Much ado about the bike

“Sue,  I’ve got to tell you something,” I said in a serious voice. We were standing in waist-deep water on the Lake Erie shoreline, a quarter of the way through our one-mile swim. “My half Ironman is next weekend and for the first time ever, I’m not scared about the swim.”

“That’s great!” Sue responded enthuastically.

“But I’m terrified of the bike,” I said. “My world has gone completely upside-down!”

“You don’t have to be worried about any of it,” Sue said with a wave of her hand  that was dismissive  in an oddly supportive way. “Ready? Let’s go.”

We ticked off the mile swim — my first swim in open water since the Musselman triathlon weekend in Geneva in July. It amazed me how easily I picked up my breathing and sighting in the open water. And it amazed me that as I was going through the time cutoffs, I had no worries about the swim. But I’ve become deeply concerned about the bike.

For those who haven’t been with me for my entire endurance athlete experiment, a bit of background. I learned to swim in order to do my first triathlon. In that first triathlon, I spent most of my time floating around the buoys on my back and had the dubious distinction of being the last swimmer out of the water. My swimming has vastly improved. I’m more comfortable in the water. I can swim forever. But I still can’t swim very fast. I’m still one of the last swimmers out of the water. But I’ve always been able to catch back up to the pack on my bike.

I love my bike. I am not a material girl but there are two possessions for which you must have expressed written permission from Major League Baseball in order to touch — my laptop and my road bike. Neither are anything particularly special other than they fact they are extensions of my being. Without them, I struggle to exist and fall into a deep pit of Law and Order reruns.
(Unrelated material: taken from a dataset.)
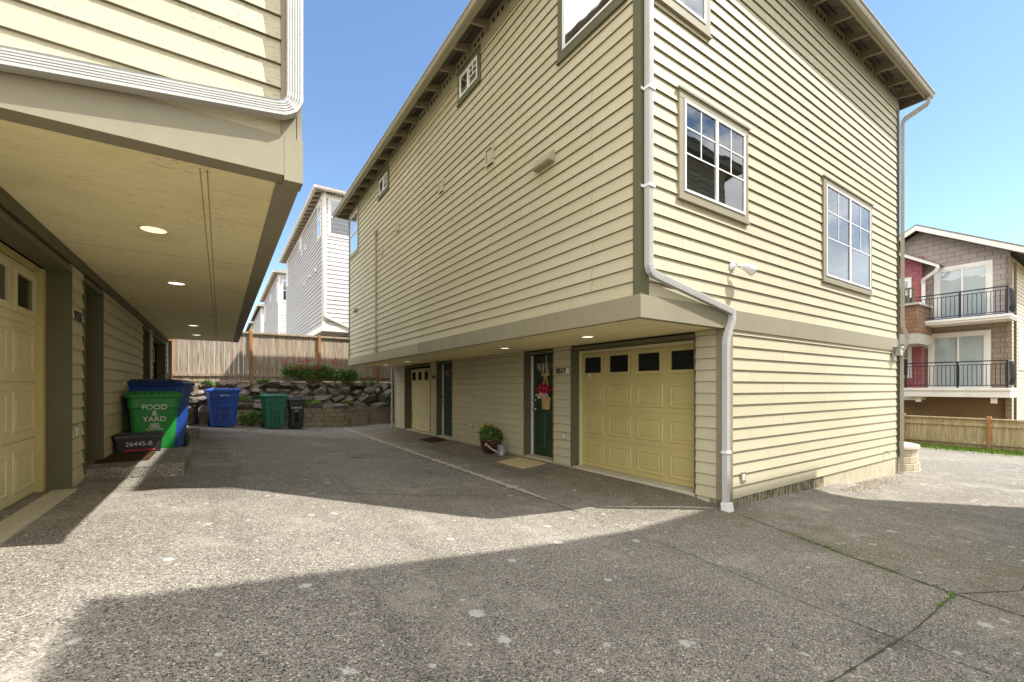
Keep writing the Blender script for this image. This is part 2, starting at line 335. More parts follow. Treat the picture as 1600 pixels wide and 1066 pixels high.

Yes, I lugged my bike 7,000 kilometers to Italy. Here we are by the pool on the last day.

My bike, a Specialized Allez, has taken me through every single triathlon — from my first summer of sprints to my half Ironmen distances and through my Ironman in Montreal two years ago. It’s been over the Ironman course at Lake Placid many, many times. It’s taken trips all over the East Coast and was packaged up and went with me to Italy where we rode together through Tuscany, learning how to properly gear while facing our fear of going down steep hills on narrow, winding-roads with two-way traffic. If I could climb those countryside hills in the rain and learn to corner where the Tour de France peleton trains, well then, I could do anything on my bike.

But then I rode the Pain in the Alleganies bike course. And it is a doozy. No part of the course is flat. Not one section. You are either climbing, very long, very gradual, very tiring hills, or you are descending quickly, sometimes blindly, and on not the best pavement in the free world. The training ride scared the crap out of me and I’ve spent the last two months training on hills as much as I possibly could. I’ve worked yoga poses to work on my leg and core strength and I’ve practiced my nutrition on the bike to the point where I can not wait until Strawberry Fig Newtons and Carbo Pro with NUUN tables are no longer part of my weekly diet.

I’ve put in the work, but when I break it down, I’m still nervous. The bike cutoff is tight, particularly if I have my normal, average, slow-paced but adequate swim. The course is hard. Then again, that’s one of the reasons I picked this race — because it was hard. Because I knew I’d have to up my game just a bit. Because I knew by this point, after two grueling races in the spring and summer, I would be at the end of my rope both physically and mentally. If I wanted to get out of my comfort zone, this was one certain way to do it.

I’m still nervous about the bike. But something tells me that being nervous might just be a good thing.